Figure 248: Increasing Amounts of Carbon-14. If one thought that the C-14/C-12 ratio had always been what it is today, one would incorrectly conclude that small amounts of carbon-14 in fossils meant that much time had passed. Instead, those organisms had less carbon-14 when they died.
Radiocarbon dating requires knowing the ratio of carbon-14 to carbon-12 in the atmosphere when the organic matter being dated was part of a living organism. The assumption (shown in red), which few realize is being made, is that this ratio has always been what it was before the Industrial Revolution—about one carbon-14 atom for every trillion carbon-12 atoms. Willard Libby, who received a Nobel Prize for developing this technique, conducted tests in 1950 that showed more carbon-14 forming than decaying. Therefore, the amount of carbon-14 and the ratio must be increasing. He ignored his test results, because he believed that the earth must be more than 20,000 –30,000 years old, in which case the amount of carbon-14 must have had time to reach equilibrium and be constant.6 In 1977, Melvin Cook did similar, but more precise, tests which showed that the ratio was definitely increasing, even faster than Libby’s test indicated.
Before the flood, about half the water on the earth today was under the earth’s crust, so the preflood earth had less sea area and more land and forest area. The small amount of carbon-14 that cosmic radiation produces in the upper atmosphere (about 21 pounds per year) was, therefore, diluted before the flood by the vast amounts of carbon-12 in the lush vegetation growing on the earth. That vegetation, buried during the flood, became our coal, oil, and methane deposits. The blue curve [line A] gradually rose from zero, because at the creation, cosmic radiation began producing carbon-14. During the flood [line B], some carbon-14 entered the atmosphere as radioactive decay products. (That is still is happening.1,2 ) Therefore, the ratio of carbon-14 to carbon-12 has steadily increased [line C] since the flood—but at a decreasing rate, because the more carbon-14 is in the atmosphere, more carbon-14 decays occur.
Tree-ring dating provides information on past concentrations of carbon-14 in the atmosphere.
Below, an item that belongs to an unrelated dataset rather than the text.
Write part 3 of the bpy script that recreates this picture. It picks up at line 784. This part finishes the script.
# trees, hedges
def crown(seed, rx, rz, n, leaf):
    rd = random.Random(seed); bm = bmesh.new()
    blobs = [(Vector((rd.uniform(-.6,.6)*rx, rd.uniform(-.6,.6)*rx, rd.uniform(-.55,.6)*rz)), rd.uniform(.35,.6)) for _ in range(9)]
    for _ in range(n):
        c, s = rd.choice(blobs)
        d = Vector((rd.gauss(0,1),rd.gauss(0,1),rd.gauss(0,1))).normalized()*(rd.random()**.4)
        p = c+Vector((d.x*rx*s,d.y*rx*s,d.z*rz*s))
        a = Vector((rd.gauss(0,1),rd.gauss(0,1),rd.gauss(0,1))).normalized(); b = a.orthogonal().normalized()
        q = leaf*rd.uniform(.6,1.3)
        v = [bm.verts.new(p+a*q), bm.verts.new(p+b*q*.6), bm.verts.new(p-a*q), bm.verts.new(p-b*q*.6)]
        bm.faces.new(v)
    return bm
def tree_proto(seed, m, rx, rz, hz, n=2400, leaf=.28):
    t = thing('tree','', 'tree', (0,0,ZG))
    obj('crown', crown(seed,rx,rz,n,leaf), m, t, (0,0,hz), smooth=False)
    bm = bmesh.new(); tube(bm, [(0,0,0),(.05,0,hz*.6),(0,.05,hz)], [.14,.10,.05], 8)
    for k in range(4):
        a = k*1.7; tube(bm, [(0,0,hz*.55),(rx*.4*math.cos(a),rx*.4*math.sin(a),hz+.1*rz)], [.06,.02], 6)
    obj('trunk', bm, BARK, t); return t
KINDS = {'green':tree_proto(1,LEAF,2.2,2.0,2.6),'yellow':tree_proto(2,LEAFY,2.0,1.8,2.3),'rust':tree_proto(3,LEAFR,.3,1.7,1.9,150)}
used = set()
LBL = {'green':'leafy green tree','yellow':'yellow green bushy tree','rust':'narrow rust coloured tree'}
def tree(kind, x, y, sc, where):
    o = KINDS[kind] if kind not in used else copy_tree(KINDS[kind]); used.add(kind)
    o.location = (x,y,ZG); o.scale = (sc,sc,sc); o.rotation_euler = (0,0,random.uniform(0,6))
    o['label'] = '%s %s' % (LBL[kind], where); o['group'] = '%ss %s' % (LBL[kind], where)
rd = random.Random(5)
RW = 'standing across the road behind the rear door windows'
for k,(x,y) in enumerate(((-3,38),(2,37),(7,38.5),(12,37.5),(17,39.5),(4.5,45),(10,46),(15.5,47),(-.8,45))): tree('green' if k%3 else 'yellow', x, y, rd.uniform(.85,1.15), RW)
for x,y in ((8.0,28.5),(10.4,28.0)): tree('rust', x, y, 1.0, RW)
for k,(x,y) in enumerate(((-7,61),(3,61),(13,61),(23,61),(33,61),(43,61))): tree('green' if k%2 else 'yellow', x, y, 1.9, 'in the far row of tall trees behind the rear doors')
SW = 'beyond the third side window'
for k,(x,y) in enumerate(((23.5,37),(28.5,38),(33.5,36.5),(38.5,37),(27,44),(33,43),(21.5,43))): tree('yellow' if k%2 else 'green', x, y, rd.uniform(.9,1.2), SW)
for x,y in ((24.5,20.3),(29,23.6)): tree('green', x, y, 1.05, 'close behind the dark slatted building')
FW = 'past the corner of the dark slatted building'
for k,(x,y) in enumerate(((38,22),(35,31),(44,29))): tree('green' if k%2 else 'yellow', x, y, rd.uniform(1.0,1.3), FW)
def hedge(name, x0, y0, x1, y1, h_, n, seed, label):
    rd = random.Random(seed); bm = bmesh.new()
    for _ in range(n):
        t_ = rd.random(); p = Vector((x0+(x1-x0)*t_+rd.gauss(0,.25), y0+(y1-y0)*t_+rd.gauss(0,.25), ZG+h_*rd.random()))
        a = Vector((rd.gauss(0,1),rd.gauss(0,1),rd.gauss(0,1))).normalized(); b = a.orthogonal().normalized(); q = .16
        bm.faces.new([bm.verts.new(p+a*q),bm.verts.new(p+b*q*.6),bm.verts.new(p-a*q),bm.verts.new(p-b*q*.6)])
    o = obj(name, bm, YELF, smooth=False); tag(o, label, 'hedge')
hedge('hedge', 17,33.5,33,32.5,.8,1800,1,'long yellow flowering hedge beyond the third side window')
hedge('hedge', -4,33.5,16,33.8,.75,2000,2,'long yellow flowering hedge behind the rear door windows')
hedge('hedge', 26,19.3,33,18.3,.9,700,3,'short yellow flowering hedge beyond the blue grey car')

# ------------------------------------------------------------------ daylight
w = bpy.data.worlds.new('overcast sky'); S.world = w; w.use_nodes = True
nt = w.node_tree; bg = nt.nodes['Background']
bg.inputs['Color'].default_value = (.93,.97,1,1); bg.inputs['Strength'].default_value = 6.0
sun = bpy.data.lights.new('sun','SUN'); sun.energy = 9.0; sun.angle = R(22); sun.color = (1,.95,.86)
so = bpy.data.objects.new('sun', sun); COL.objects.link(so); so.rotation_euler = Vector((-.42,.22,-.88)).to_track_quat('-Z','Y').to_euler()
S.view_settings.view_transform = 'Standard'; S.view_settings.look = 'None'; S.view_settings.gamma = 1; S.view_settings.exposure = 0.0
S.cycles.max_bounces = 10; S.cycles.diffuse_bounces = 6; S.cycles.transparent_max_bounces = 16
Some types of trees growing at high elevations with a steady supply of moisture will add only one ring each year. In other environments, multiple rings can be added in a year.8 A tree ring’s thickness depends on the tree’s growing conditions, which vary from year to year. Some rings may show frost or fire damage. By comparing sequences of ring thicknesses and ring damage in two different trees, a correspondence can sometimes be shown. Trees of the same species that simultaneously grew within a few hundred miles of each other may have similar patterns. Trees of different species or trees growing in different environments have less-similar patterns.
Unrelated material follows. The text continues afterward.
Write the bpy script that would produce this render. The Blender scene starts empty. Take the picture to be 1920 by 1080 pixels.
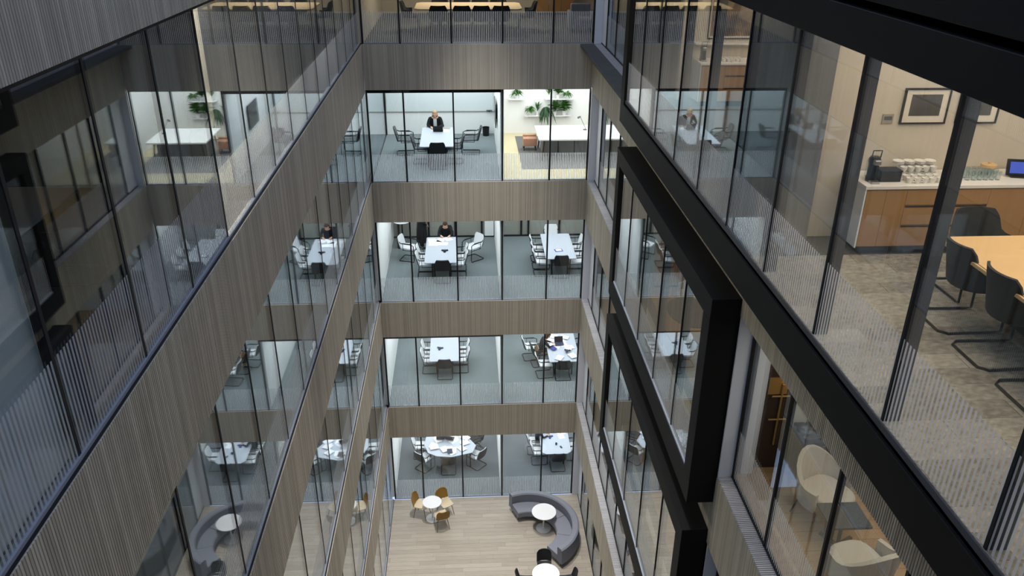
import bpy, bmesh, math, random
from mathutils import Vector, Matrix, Euler
random.seed(7)
S = bpy.context.scene
C = S.collection
PI = math.pi

# ------------------------------------------------------------------ camera, world, big lights, exposure
H = 4.0            # storey height
W = 6.44           # atrium width
def make_camera():
    p, yw, r, f = 0.453634501, 0.0596078293, 0.00691064078, 1517.41027
    fw = Vector((math.sin(yw)*math.cos(p), math.cos(yw)*math.cos(p), -math.sin(p)))
    rt0 = Vector((math.cos(yw), -math.sin(yw), 0)); u0 = rt0.cross(fw)
    rt = rt0*math.cos(r)+u0*math.sin(r); u = u0*math.cos(r)-rt0*math.sin(r)
    cd = bpy.data.cameras.new('camera'); co = bpy.data.objects.new('camera', cd); C.objects.link(co)
    cd.sensor_width = 36.0; cd.sensor_fit = 'HORIZONTAL'; cd.lens = f/1920*36
    cd.clip_start = .05; cd.clip_end = 200
    M = Matrix.Identity(4)
    for i in range(3):
        M[i][0] = rt[i]; M[i][1] = u[i]; M[i][2] = -fw[i]
    M[0][3], M[1][3], M[2][3] = 2.80998784, -23.1681303, 19.7533434
    co.matrix_world = M
    S.camera = co
make_camera()
S.view_settings.view_transform = 'Standard'
S.view_settings.look = 'None'
S.view_settings.gamma = 1.0
S.view_settings.use_curve_mapping = False
S.view_settings.exposure = 0.0
S.cycles.transparent_max_bounces = 24
S.cycles.max_bounces = 8
S.cycles.diffuse_bounces = 3
S.cycles.glossy_bounces = 4
S.cycles.sample_clamp_indirect = 4.0
w = bpy.data.worlds.new('world'); S.world = w; w.use_nodes = True
bg = w.node_tree.nodes['Background']
bg.inputs[0].default_value = (0.56, 0.70, 1.0, 1); bg.inputs[1].default_value = 1.2

def area(loc, sx, sy, power, col=(1, 1, 1), rot=(0, 0, 0)):
    l = bpy.data.lights.new('ceiling_lamp', 'AREA'); l.shape = 'RECTANGLE'; l.size = sx; l.size_y = sy
    l.energy = power; l.color = col
    o = bpy.data.objects.new('ceiling_lamp', l); C.objects.link(o); o.location = loc; o.rotation_euler = rot
    return o
def spot(loc, target, power, angle, col=(1, 1, 1), blend=.6, rad=.15):
    l = bpy.data.lights.new('fill_spot', 'SPOT'); l.energy = power; l.spot_size = angle; l.spot_blend = blend
    l.color = col; l.shadow_soft_size = rad
    o = bpy.data.objects.new('fill_spot', l); C.objects.link(o); o.location = loc
    o.rotation_euler = (Vector(target)-Vector(loc)).to_track_quat('-Z', 'Y').to_euler()
COOL = (.96, .985, 1.0); NEUT = (1, .97, .93); WARM = (1, .80, .60)
# added unseen spots at roof level, brightening the floor and lower walls
for sy in (-2.5, -7.5, -12.5, -17.5):
    spot((3.2, sy, 23.6), (3.2, sy-.2, 0), 6200, math.radians(39), (1, .96, .90), .9, .3)
for sy in (-1.8, -6.0, -10.5):  # second added set, narrower, to lift the lower walls
    spot((3.2, sy, 23.6), (3.2, sy+.2, 0), 4200, math.radians(32), (1, .97, .92), .9, .3)
# meeting room ceiling lamps, back block
area((1.92, 2.75, 14.63), 3.5, 5.0, 190, COOL)
area((5.7, 2.75, 14.63), 3.2, 5.0, 190, (1, .985, .95))
area((1.92, 2.75, 10.63), 3.2, 4.6, 138, COOL)
area((5.7, 2.75, 10.63), 3.0, 4.6, 130, COOL)
area((1.92, 2.75, 6.63), 3.2, 4.6, 138, COOL)
area((5.7, 2.75, 6.63), 3.0, 4.6, 130, COOL)
area((1.92, 2.75, 2.63), 3.2, 4.6, 138, COOL)
area((5.7, 2.75, 2.63), 3.0, 4.6, 130, COOL)
area((3.0, 3.0, 18.6), 3.4, 1.4, 110, (1, .86, .70))
# right block
area((8.2, -17.3, 18.63), 3.8, 5.8, 175, (1, .84, .69))
area((8.0, -13.15, 18.6), 1.0, .9, 10, (1, .86, .72))
area((8.3, -8.9, 18.6), 2.6, 2.4, 85, (1, .82, .64))
area((8.2, -15.8, 14.63), 2.4, 3.2, 56, (1, .88, .75))
area((8.4, -9.8, 14.6), 2.4, 3.4, 40, (1, .76, .52))
area((8.4, -9.8, 10.6), 2.4, 3.4, 36, (1, .78, .56))
area((8.4, -3.0, 14.6), 2.0, 3.0, 30, NEUT)
area((8.4, -3.0, 10.6), 2.0, 3.0, 26, NEUT)
area((8.4, -4.0, 6.6), 2.0, 4.0, 26, NEUT)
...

Claims are frequently made that these tree-ring thickness patterns of wood growing today can be matched up with those of some scattered pieces of dead wood, so that tree-ring counts can be extended back more than 8,600 years. This is incorrect. These claimed “long chronologies” begin with either living trees or dead wood that can be accurately dated by historical methods.9 This carries the chronology back perhaps 3,500 years. Then, the more questionable links are made based on the judgment of a tree-ring specialist. Sometimes “missing” rings are added.10 Each tree ring’s width varies greatly around the tree’s circumference. Standard statistical techniques could show how well the dozen supposedly overlapping tree-ring thickness patterns fit. However, in at least two instances tree-ring specialists have refused to subject their judgments to these statistical tests and would not release their data, so others could do these statistical tests.11
Several laboratories in the world are now equipped to perform a much improved radiocarbon dating procedure. Using atomic accelerators, a specimen’s carbon-14 atoms can now actually be counted, giving a more precise radiocarbon date with even smaller samples. The standard, but less accurate, radiocarbon dating technique counts only the rare disintegrations of carbon-14 atoms, which are sometimes confused with other types of disintegrations.
This new atomic accelerator technique has consistently detected carbon-14 in every organic specimen—even materials that evolutionists claim are millions of years old, such as coal and dinosaur bones.12 Small amounts are found so often among various specimens that contamination can probably be ruled out. Ancient human skeletons, when dated by this new “accelerator mass spectrometer” technique, give surprisingly recent dates. In one study of eleven sets of ancient human bones, all were dated at about 5,000 radiocarbon years or less! 13
Radiocarbon dating of supposedly very ancient bones should provide valuable information. Why are such tests rarely performed? Researchers naturally do not waste money on a technique that destroys their specimen and provides no specific age. In an organic specimen thought to be older than 100,000 radiocarbon years, all carbon-14 would have decayed, so an age could not be determined. Therefore, researchers will not radiocarbon date specimens they think are older than 100,000 years. Conversely, if carbon-14 is in any specimen, it must be less than 100,000 years old, even if the researcher believes the specimen is millions of years old.
PREDICTION 56: Bones or other organic remains that contain enough carbon and are believed to be older than 100,000 years will be shown to be relatively young in blind radiocarbon tests. Blind tests are explained on page 97. (This prediction, first published in the 6th edition (1995), p. 157, has now been confirmed.14)
Very precise measurements now show that most fossils—regardless of presumed “geologic age”—have roughly the same ratio of carbon-14 to carbon-12. (This includes fossil fuels: coal, oil, and methane.) Therefore, those organisms must have been living about the same time—and less than 100,000 years ago. Because almost all fossils are preserved in water deposited sediments, all this former life was probably buried in a recent, global flood.15
Radiocarbon dating is becoming increasingly important in interpreting the past. However, one must understand how it works and especially how the flood affected radiocarbon dating. Radiocarbon ages less than 3,500 years are probably accurate. Ages around 40,000 radiocarbon years, which are typical of coal, have much younger true dates—near the time of the flood, roughly 5,000 years ago. [See "When Was the Flood, the Exodus, and Creation?" on pages 482–484.]